> [GOAL OF THE EXERCISE] Give the number of lines holding the string "high" and nothing more.

> [RECORDED DATA]
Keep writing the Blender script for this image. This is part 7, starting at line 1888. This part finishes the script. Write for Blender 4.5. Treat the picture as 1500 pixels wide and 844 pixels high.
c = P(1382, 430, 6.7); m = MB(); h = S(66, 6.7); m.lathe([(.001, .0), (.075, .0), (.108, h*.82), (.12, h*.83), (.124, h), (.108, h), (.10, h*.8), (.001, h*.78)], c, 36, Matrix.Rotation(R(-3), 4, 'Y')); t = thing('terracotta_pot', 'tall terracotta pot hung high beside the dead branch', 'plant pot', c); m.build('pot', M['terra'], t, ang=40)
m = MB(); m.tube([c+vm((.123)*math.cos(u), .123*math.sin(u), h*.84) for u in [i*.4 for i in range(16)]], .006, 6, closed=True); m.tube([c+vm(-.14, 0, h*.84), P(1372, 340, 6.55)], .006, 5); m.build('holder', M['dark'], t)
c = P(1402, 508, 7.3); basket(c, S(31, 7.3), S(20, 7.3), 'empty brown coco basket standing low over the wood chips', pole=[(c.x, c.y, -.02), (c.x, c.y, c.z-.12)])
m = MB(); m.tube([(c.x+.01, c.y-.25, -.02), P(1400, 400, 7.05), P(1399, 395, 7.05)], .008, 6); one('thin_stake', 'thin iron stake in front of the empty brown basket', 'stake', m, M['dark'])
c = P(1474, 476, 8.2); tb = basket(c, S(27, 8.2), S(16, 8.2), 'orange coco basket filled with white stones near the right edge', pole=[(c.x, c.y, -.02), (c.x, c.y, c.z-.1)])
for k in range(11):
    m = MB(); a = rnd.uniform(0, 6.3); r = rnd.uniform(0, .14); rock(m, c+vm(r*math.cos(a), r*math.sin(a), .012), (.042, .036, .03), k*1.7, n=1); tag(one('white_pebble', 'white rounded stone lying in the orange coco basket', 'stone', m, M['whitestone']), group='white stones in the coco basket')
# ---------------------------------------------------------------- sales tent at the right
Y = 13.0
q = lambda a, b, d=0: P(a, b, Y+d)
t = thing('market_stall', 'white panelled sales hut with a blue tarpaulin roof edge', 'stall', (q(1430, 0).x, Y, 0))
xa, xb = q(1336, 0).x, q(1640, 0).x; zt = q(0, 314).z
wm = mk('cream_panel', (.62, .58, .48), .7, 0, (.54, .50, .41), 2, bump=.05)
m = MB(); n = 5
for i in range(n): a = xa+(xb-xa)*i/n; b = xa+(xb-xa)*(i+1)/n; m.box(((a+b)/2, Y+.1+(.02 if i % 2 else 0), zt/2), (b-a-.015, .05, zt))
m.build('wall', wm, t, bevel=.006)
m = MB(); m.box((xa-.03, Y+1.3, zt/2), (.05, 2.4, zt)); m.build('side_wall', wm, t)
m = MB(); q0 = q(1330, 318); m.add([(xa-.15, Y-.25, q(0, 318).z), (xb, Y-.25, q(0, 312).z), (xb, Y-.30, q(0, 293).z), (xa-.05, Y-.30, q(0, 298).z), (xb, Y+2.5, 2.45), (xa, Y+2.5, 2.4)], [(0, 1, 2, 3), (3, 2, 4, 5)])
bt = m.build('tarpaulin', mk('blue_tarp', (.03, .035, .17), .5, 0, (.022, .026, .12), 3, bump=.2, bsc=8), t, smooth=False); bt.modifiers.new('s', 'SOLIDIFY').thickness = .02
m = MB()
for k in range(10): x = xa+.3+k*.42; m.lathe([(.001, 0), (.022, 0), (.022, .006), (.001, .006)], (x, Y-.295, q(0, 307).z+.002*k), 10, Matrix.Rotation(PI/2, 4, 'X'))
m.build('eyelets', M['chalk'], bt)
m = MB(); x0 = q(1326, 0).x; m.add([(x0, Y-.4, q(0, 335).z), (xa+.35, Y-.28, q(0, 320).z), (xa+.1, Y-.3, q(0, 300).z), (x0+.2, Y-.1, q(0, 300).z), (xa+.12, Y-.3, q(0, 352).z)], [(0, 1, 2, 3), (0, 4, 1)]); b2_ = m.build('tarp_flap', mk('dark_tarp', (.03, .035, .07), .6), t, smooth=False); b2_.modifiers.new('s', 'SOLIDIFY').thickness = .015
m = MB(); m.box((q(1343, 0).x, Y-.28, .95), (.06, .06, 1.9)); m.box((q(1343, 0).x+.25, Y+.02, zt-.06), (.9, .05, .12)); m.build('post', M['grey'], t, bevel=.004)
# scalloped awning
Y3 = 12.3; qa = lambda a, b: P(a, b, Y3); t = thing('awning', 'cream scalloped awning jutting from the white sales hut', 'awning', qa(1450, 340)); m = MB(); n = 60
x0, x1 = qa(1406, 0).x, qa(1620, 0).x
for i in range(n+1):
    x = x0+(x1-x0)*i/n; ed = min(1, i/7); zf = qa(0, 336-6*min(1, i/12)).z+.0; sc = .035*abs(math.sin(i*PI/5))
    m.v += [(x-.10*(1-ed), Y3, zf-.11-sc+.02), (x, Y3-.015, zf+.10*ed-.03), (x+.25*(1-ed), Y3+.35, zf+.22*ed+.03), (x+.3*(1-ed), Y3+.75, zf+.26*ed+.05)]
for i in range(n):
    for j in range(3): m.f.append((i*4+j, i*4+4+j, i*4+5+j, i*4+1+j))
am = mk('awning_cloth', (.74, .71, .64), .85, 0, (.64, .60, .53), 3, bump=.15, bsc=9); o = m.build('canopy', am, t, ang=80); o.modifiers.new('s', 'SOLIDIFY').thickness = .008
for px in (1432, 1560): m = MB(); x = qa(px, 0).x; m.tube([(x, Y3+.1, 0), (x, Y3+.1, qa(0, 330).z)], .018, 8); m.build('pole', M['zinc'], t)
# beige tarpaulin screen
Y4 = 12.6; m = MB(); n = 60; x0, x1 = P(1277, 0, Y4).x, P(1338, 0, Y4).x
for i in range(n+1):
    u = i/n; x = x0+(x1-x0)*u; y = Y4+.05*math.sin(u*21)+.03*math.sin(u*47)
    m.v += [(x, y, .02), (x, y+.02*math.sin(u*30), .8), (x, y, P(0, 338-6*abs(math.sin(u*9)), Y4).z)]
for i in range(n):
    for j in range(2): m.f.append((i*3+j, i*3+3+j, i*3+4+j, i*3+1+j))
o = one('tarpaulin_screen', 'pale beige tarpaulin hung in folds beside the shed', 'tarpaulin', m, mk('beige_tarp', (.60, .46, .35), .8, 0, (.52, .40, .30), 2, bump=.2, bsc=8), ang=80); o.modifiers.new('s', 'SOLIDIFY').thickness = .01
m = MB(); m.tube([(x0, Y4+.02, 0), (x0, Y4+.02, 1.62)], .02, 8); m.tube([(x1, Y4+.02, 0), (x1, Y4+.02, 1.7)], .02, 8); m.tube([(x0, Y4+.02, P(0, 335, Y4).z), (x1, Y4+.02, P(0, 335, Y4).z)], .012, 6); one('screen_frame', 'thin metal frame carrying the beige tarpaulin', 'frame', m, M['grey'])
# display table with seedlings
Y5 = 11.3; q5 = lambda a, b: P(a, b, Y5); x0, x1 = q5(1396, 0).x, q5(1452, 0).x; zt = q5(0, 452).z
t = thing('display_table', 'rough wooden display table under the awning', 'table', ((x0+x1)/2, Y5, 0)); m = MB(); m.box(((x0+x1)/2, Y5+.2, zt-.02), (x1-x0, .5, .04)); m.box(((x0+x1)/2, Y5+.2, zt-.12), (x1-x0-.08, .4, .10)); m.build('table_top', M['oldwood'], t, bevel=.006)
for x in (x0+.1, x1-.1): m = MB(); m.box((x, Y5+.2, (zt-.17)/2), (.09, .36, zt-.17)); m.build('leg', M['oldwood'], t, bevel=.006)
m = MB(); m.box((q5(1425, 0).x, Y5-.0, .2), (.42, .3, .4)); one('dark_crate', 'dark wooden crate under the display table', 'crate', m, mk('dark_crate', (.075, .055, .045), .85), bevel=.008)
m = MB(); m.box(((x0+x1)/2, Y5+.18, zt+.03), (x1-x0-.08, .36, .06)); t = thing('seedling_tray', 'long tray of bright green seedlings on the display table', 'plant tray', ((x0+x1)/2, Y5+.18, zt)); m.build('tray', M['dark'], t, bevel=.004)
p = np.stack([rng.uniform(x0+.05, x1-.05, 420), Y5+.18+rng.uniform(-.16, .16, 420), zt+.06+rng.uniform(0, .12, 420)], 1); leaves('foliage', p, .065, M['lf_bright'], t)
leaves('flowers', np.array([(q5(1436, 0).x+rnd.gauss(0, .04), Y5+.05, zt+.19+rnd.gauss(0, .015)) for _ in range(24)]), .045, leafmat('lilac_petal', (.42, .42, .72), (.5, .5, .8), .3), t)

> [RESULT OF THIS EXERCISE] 2